### Prompt
Identify every line containing the word "high" and reproduce each one.

### Material for the task

-----

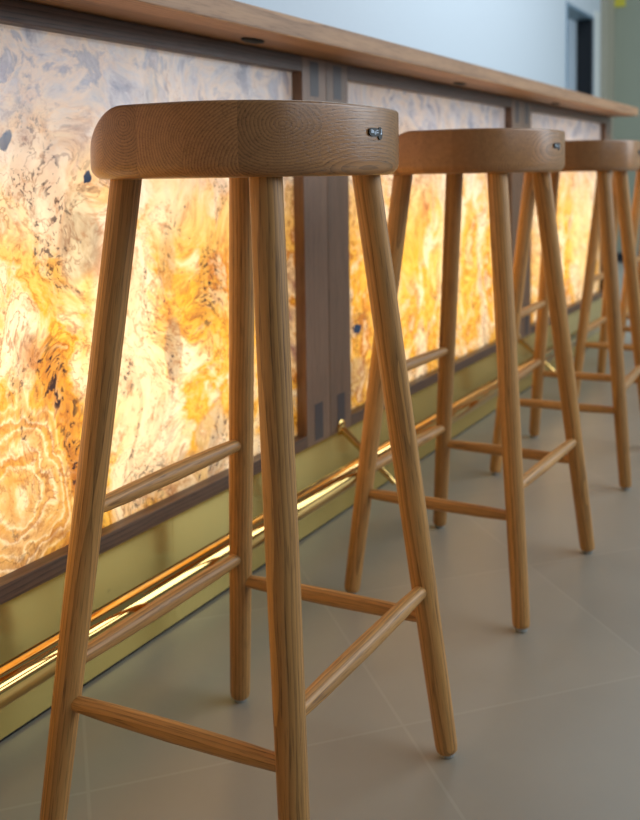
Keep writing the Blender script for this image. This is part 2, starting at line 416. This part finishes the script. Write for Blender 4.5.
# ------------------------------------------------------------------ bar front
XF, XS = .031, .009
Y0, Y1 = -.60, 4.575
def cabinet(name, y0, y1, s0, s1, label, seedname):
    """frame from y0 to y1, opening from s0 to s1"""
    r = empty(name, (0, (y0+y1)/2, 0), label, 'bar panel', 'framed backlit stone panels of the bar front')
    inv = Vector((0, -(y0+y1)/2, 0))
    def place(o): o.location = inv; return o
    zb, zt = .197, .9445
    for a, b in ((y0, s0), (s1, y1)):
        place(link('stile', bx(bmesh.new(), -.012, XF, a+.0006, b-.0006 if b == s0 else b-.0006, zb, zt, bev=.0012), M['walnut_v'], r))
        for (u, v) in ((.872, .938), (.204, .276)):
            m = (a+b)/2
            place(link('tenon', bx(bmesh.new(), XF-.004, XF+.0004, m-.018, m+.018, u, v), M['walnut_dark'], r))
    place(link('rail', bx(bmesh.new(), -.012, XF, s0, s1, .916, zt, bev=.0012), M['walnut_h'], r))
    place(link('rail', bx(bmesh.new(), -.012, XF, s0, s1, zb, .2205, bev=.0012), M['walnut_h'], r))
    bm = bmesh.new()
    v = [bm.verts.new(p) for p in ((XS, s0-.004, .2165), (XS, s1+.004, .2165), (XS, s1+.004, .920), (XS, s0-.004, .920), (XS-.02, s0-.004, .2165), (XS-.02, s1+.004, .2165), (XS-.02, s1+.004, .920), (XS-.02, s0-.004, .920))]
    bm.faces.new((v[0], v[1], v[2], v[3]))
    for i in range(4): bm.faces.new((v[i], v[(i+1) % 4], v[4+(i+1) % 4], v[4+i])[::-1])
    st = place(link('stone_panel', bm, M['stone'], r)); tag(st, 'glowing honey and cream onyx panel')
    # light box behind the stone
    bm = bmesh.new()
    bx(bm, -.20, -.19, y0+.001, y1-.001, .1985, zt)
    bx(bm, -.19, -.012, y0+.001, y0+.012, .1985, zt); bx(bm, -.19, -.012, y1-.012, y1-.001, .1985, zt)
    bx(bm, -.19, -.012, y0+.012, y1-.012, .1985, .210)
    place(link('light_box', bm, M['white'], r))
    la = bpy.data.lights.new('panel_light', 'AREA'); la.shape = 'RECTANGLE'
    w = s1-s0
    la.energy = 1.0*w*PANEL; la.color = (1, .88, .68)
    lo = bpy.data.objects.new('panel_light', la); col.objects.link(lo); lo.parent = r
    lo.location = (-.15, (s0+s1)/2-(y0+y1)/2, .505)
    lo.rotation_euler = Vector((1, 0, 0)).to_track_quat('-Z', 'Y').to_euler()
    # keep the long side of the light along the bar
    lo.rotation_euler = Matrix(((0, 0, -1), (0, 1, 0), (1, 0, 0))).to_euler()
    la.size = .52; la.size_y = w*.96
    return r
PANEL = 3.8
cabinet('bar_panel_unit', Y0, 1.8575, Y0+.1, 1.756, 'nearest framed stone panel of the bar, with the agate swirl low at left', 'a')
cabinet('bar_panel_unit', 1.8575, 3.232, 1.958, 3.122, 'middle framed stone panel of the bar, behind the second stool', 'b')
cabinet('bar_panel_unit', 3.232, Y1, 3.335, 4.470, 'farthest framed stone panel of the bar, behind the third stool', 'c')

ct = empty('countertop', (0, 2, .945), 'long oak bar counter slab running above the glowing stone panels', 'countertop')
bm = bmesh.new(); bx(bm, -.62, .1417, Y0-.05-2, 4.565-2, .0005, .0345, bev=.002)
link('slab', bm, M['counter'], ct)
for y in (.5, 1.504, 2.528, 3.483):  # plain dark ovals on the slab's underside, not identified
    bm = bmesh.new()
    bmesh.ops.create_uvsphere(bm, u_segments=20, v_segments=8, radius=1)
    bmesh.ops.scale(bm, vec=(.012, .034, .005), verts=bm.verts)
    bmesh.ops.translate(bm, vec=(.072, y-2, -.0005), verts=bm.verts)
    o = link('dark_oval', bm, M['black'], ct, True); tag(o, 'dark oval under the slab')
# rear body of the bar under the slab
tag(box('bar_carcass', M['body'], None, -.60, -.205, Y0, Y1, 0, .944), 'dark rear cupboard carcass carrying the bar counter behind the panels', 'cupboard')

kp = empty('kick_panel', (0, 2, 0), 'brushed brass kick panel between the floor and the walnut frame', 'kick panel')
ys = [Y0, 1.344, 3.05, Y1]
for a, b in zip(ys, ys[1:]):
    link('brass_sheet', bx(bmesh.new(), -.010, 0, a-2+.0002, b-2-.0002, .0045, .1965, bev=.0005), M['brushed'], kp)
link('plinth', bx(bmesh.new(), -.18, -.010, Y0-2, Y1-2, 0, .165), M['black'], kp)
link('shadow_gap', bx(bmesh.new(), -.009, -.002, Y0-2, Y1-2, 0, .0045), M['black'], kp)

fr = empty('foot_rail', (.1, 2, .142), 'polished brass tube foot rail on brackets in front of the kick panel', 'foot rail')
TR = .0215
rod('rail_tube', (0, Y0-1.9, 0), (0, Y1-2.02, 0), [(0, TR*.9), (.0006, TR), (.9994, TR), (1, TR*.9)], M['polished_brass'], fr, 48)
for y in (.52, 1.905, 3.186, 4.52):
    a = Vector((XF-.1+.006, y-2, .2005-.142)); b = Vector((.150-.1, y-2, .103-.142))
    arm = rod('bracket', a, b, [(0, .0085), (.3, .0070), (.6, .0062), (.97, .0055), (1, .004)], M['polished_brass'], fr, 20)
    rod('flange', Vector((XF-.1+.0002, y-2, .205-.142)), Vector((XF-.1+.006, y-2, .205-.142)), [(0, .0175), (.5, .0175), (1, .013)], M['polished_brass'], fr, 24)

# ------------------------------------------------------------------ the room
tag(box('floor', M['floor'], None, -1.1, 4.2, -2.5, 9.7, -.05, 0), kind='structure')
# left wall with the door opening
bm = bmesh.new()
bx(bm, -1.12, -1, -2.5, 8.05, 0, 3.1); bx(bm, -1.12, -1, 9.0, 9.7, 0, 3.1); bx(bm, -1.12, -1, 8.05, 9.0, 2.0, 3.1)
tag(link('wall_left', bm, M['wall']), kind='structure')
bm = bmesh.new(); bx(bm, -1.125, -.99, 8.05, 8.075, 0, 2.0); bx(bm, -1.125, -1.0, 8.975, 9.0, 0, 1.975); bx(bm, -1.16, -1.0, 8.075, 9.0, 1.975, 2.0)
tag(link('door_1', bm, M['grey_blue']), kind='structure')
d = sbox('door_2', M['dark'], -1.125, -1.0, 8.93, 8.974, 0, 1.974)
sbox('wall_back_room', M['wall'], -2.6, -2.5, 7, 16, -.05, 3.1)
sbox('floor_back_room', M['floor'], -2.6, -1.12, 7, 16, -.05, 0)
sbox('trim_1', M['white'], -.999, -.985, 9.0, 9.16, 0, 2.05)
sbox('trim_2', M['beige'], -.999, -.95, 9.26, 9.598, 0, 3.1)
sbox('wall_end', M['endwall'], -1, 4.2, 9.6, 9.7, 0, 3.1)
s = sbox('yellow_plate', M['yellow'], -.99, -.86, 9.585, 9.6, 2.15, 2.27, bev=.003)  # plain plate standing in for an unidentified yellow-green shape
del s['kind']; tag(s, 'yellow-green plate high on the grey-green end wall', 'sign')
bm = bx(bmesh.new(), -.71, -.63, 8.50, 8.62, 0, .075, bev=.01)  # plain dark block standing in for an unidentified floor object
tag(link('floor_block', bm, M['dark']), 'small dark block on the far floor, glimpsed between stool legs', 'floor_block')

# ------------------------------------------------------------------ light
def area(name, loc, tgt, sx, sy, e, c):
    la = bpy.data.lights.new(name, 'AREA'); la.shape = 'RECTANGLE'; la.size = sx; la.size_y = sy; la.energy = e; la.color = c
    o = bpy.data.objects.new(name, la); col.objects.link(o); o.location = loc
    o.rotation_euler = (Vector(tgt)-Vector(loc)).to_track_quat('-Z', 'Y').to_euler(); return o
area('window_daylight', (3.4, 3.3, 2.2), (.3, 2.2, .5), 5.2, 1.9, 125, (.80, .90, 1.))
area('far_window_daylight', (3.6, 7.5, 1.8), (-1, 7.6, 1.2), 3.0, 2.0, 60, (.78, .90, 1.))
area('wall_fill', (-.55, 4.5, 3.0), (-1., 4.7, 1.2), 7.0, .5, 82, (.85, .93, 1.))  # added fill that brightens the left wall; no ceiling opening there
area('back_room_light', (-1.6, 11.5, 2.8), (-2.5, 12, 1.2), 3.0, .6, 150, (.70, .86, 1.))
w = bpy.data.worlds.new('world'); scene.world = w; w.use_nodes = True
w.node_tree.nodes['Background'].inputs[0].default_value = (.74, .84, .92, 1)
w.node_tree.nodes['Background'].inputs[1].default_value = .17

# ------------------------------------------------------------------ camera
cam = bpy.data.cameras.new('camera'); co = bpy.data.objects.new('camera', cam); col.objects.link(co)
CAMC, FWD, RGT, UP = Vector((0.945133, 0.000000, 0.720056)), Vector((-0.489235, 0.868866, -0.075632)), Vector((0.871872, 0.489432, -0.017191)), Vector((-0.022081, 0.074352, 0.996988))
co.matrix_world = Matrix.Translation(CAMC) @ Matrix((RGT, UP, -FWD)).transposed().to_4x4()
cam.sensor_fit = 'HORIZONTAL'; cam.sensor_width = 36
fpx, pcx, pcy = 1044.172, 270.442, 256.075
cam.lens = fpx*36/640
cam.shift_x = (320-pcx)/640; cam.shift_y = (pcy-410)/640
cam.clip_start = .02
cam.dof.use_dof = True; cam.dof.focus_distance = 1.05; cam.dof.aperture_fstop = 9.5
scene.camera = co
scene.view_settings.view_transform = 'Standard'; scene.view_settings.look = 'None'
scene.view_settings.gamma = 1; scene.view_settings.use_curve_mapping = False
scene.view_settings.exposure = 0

-----

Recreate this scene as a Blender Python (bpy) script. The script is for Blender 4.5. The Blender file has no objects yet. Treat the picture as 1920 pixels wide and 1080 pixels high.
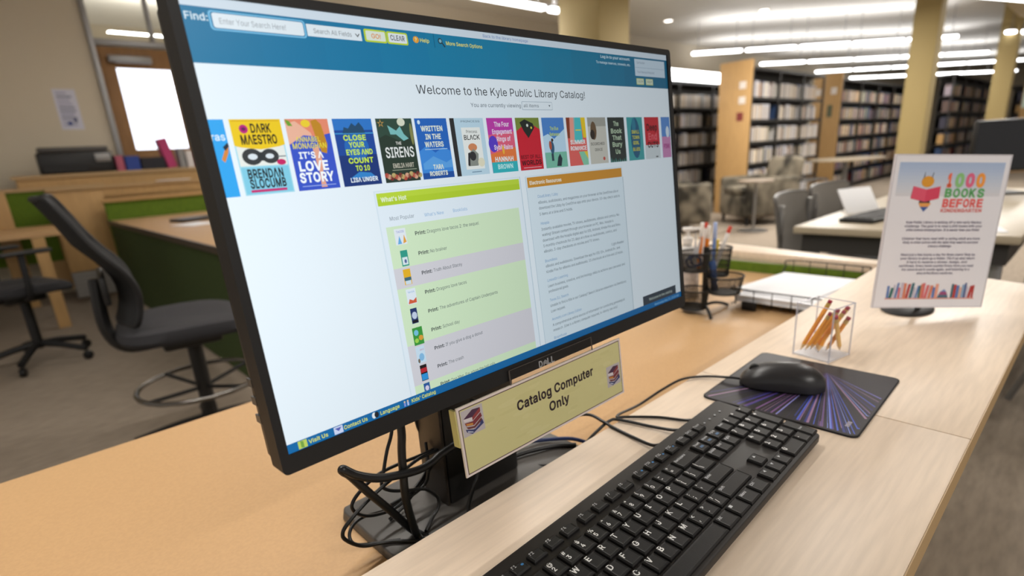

-----

### Completed exercise
del s['kind']; tag(s, 'yellow-green plate high on the grey-green end wall', 'sign')
Recreate this scene as a Blender Python (bpy) script. The script is for Blender 4.5. The Blender file has no objects yet. Treat the picture as 1920 pixels wide and 1080 pixels high.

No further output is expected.